What is a better model? How would be balance the collaborative and competitive nature of any such arrangement?

Thank you.

4 Expert Insights

This sounds like you have a co-dependent relationship with your existing supplier. This is always tricky with a sole-source. 1 false move by either party & it could spell disaster. So you're considering a 2nd vendor. Your questions 1 & 2 are not necessarily mutually exclusive.

Step back & think "if you were starting over how would you arrange the relationship(s)?" This is an opportunity to develop a micro Certified Supplier Program (CSP). Establish (write down) exactly what your requirements are/should be for an ideal supplier. Make them clear, objective, measurable and reasonable if they stretch. Share them with your suppliers so they know what you expect/need from them. Interview them to find out their concerns, ability & willingness to deliver as agreed.

Open a real, 2-way, on-going dialogue with your "partners" so you grow together, addressing concerns before or as they arise so nothing festers and becomes an impediment to mutual success. Then you can answer your own questions by trying out both ways to see which works better for all parties. There is no "one size fits all" answer.

Vendors have a love/hate relationship with their competition. Back in my days of management a major telecommunications operation, I'd always try to leverage that to our best advantage by using a 60/40 model with them -- I'd give one vendor about 60% of the relevant business and another about 40%. That way, "60" could brag that they were our "major provider" but knew they had to bring their A-game because "40" was coming up behind them. And "40" knew that there was a huge potential upside from giving "60" a run for their money. And if either vendor faltered, I'd get a third one to start nipping at their heels.
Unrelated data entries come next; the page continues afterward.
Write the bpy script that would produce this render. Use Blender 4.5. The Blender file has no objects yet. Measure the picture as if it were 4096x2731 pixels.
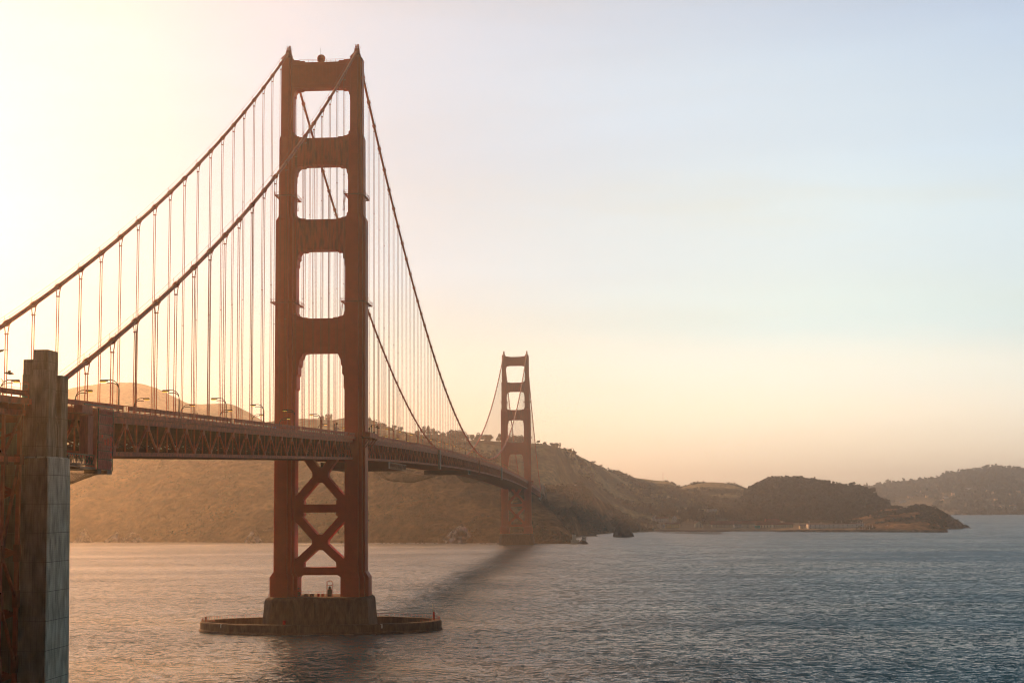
import bpy, math, random
import numpy as np
from mathutils import Vector, Matrix
random.seed(7); rng=np.random.default_rng(7)
sc=bpy.context.scene; col=sc.collection
PI=math.pi
# ------------------------------------------------------------------ camera
PW,PH,PF=4096.,2731.,6365.22
CP=np.array([112.07,-613.54,47.295]); YAW,PITCH,ROLL=0.0611115,0.1018798,-0.0081045
_c,_s=math.cos(YAW),math.sin(YAW); _f=np.array([-_s,_c,0]); _r=np.array([_c,_s,0]); _u=np.array([0,0,1.])
_c,_s=math.cos(PITCH),math.sin(PITCH); CF=_f*_c+_u*_s; CU=_u*_c-_f*_s
_c,_s=math.cos(ROLL),math.sin(ROLL); CR=_r*_c+CU*_s; CU=CU*_c-_r*_s
cam=bpy.data.cameras.new('camera'); co=bpy.data.objects.new('camera',cam); col.objects.link(co)
cam.lens=PF/PW*36; cam.sensor_width=36; cam.clip_start=1; cam.clip_end=60000
M=Matrix.Identity(4)
for i in range(3): M[i][0],M[i][1],M[i][2],M[i][3]=CR[i],CU[i],-CF[i],CP[i]
co.matrix_world=M; sc.camera=co
def ray(x,y):
    d=CF+CR*((x-PW/2)/PF)-CU*((y-PH/2)/PF); return d/np.linalg.norm(d)
def at_dist(x,y,D):                      # point on that sight line at horizontal distance D
    d=ray(x,y); return CP+d*(D/math.hypot(d[0],d[1]))
def on_z(x,y,Z=0.):
    d=ray(x,y); return CP+d*((Z-CP[2])/d[2])
def hdist(p): return math.hypot(p[0]-CP[0],p[1]-CP[1])
# ------------------------------------------------------------------ light
SUN_A=math.radians(32.5); SUN_E=math.radians(13.0)        # west of the bridge axis, low
SD=Vector((-math.sin(SUN_A)*math.cos(SUN_E),math.cos(SUN_A)*math.cos(SUN_E),math.sin(SUN_E)))
sun=bpy.data.lights.new('sun','SUN'); sun.energy=4.3; sun.angle=math.radians(0.6); sun.color=(1,.44,.15)
so=bpy.data.objects.new('sun',sun); col.objects.link(so); so.rotation_euler=SD.to_track_quat('Z','Y').to_euler()
w=bpy.data.worlds.new('World'); sc.world=w; w.use_nodes=True
nt=w.node_tree; N=nt.nodes; L=nt.links
for n in list(N): N.remove(n)
def nd(t,**k):
    n=N.new(t)
    for a,b in k.items(): setattr(n,a,b)
    return n
def ramp(node,stops,mode='EASE'):
    cr=node.color_ramp; cr.interpolation=mode
    while len(cr.elements)>1: cr.elements.remove(cr.elements[-1])
    cr.elements[0].position=stops[0][0]; cr.elements[0].color=(*stops[0][1],1)
    for p,c in stops[1:]:
        e=cr.elements.new(p); e.color=(*c,1)
out=nd('ShaderNodeOutputWorld')
tc=nd('ShaderNodeTexCoord')
sep=nd('ShaderNodeSeparateXYZ'); L.new(tc.outputs['Generated'],sep.inputs[0])
dt=nd('ShaderNodeVectorMath',operation='DOT_PRODUCT'); L.new(tc.outputs['Generated'],dt.inputs[0]); dt.inputs[1].default_value=SD
# cos angle to sun -> 0..1
mr=nd('ShaderNodeMath',operation='MULTIPLY_ADD'); mr.inputs[1].default_value=.5; mr.inputs[2].default_value=.5
L.new(dt.outputs['Value'],mr.inputs[0])
acs=nd('ShaderNodeMath',operation='ARCCOSINE'); L.new(dt.outputs['Value'],acs.inputs[0])
ang=nd('ShaderNodeMath',operation='DIVIDE'); L.new(acs.outputs[0],ang.inputs[0]); ang.inputs[1].default_value=PI
elv=nd('ShaderNodeMath',operation='ARCSINE'); L.new(sep.outputs['Z'],elv.inputs[0])
eln=nd('ShaderNodeMath',operation='DIVIDE'); L.new(elv.outputs[0],eln.inputs[0]); eln.inputs[1].default_value=PI/2
# thin high cloud wisps distort the elevation a little
ns=nd('ShaderNodeTexNoise'); ns.inputs['Scale'].default_value=2.2; ns.inputs['Detail'].default_value=5
mp=nd('ShaderNodeMapping'); mp.inputs['Scale'].default_value=(1,1,5.5); L.new(tc.outputs['Generated'],mp.inputs[0]); L.new(mp.outputs[0],ns.inputs['Vector'])
wob=nd('ShaderNodeMath',operation='MULTIPLY_ADD'); L.new(ns.outputs['Fac'],wob.inputs[0]); wob.inputs[1].default_value=.05; wob.inputs[2].default_value=-.025
el2=nd('ShaderNodeMath',operation='ADD'); L.new(eln.outputs[0],el2.inputs[0]); L.new(wob.outputs[0],el2.inputs[1])
away=nd('ShaderNodeValToRGB'); L.new(el2.outputs[0],away.inputs[0])
ramp(away,[(0,(1.42,1.14,.78)),(.03,(1.3,1.12,.84)),(.05,(1.1,1.06,.88)),(.075,(.80,.93,.88)),(.11,(.76,.90,.94)),(.15,(.66,.79,.89)),(.2,(.53,.64,.79)),(.235,(.055,.22,.29)),(.5,(.035,.14,.19)),(1,(.03,.08,.13))])
near=nd('ShaderNodeValToRGB'); L.new(el2.outputs[0],near.inputs[0])
ramp(near,[(0,(.80,.52,.32)),(.03,(.76,.62,.47)),(.06,(.70,.69,.62)),(.1,(.55,.60,.67)),(.14,(.54,.59,.68)),(.2,(.60,.61,.66)),(.25,(3.3,1.9,1.0)),(.42,(3.0,1.55,.7)),(.6,(.20,.20,.24)),(1,(.05,.10,.2))])
fmx=nd('ShaderNodeMapRange'); L.new(ang.outputs[0],fmx.inputs[0])
fmx.inputs['From Min'].default_value=.09; fmx.inputs['From Max'].default_value=.235; fmx.inputs['To Min'].default_value=1; fmx.inputs['To Max'].default_value=0; fmx.interpolation_type='SMOOTHSTEP'
mx=nd('ShaderNodeMix',data_type='RGBA'); L.new(fmx.outputs[0],mx.inputs['Factor']); L.new(away.outputs[0],mx.inputs[6]); L.new(near.outputs[0],mx.inputs[7])
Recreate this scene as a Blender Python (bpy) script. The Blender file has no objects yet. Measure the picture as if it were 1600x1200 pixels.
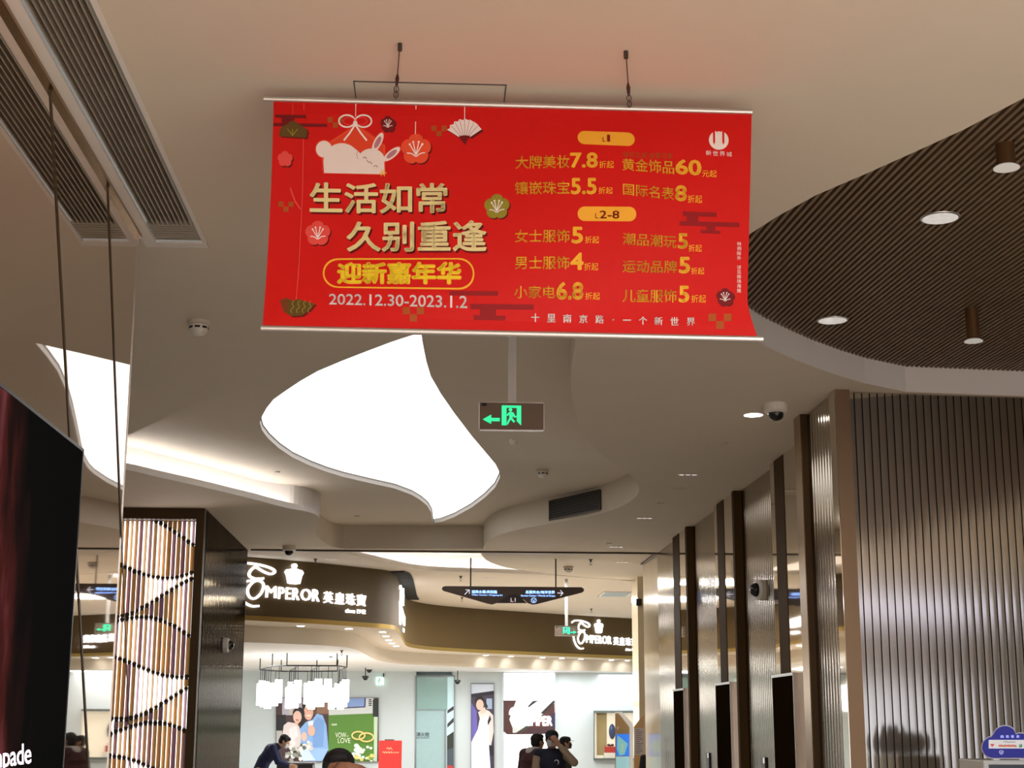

That your goal is to "reduce our dependance on one vendor" begs the question, "For what purpose?" If, as example, it's to provide greater output, then having them "provide the same service on different projects" makes sense. But if, it's to prevent a single point of failure, having them "do different tasks on each project" would minimize disruption if one started to falter.

So get yourself clear on what you're trying to achieve here and let that drive the model you choose.

My direct answer to your question is #1. Otherwise, you're in for trouble when there's a problem on a project and fingers get pointed. Alternatively, different vendors don't really have much incentive to collaborate with one another.

If you're trying to mitigate risk, another option is to get more deeply entrenched with your core vendor.  Visit them. Understand their processes and their business model.  How big are you to them? Who are their key people?  What's their financial position? Are they likely to be acquired?  Are the key people happy?  Get under the hood and mitigate risk through better knowledge of their internal operations. If they are strategic, should you acquire them?

Otherwise, I think the prior advice 60/40, etc. is good.

Start with #1. That will help you observe how each thinks. As you discover their respective strengths, move into #2. The point is to come from strength, redundancy isn't the point.

It's not about pitting them against each other, it's about getting the best service you can get, which will make your product/service competitive.